MY TAKE
My Take
by

Treatment of undocumented boy exposes the ugly side of nativism

PUBLISHED : Saturday, 12 September, 2015, 2:08am
UPDATED : Saturday, 12 September, 2015, 2:08am

Good deeds rarely go unpunished.

Unionist legislator Chan Yuen-han thought she was helping undocumented mainland boy Siu Yau-wai and his grandmother Chow Siu-shuen when she called a widely covered press conference back in May to publicise their plight.

Now grandma Chow has been charged with helping him breach his conditions of stay by the Immigration Department. The boy, 12, who had been in hiding for nine years since he arrived here on a two-way permit, was practically chased out of the city by anti-mainland nativist groups.

Protests were organised against them. The boy, who probably hadn't a clue what was happening, was branded a cheat and a criminal by those anti-mainland groups. He is now in Shenzhen but it's unclear who is taking care of him. Some reports say his other grandparents are caring for him, and that his parents continue to ignore him and will not provide for him.

Chan, a veteran leader of the leftist Federation of Trade Unions, completely misread the current political climate in which practically anything to do with the mainland is automatically seen in a negative light and exploited by so-called nativist groups to gain political mileage. Chan should have approached the department quietly and tried to resolve Siu's legal status through the proper channels.

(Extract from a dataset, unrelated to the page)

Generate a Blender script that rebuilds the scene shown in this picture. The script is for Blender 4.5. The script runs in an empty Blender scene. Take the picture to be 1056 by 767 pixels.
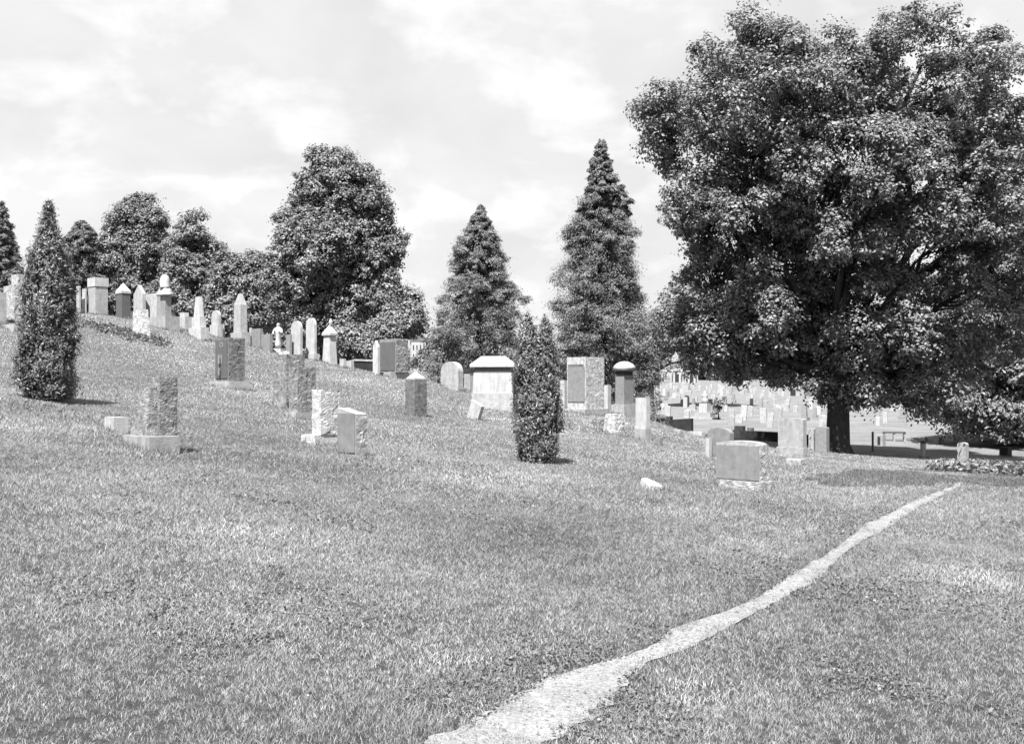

If there is a silver lining, it is that the incident has exposed the callous, crude and ugly side of Hong Kong nativism and its representative groups.

So long as a case has a mainland connection, those groups would not let even a child off the hook. What Hong Kong core values are they championing or fighting to preserve? I would love to know.

They should remember that most people in Hong Kong are children or grandchildren of refugees from the mainland or ethnic-Chinese migrants from other Asian countries, and that despite an artificial border, Hong Kong is an integral part of China.

If they really despise China so much, they should consider leaving. Those who unfailingly wave the colonial flag during protests should try to emigrate to Great Britain. Perhaps the Brits would welcome them with open arms.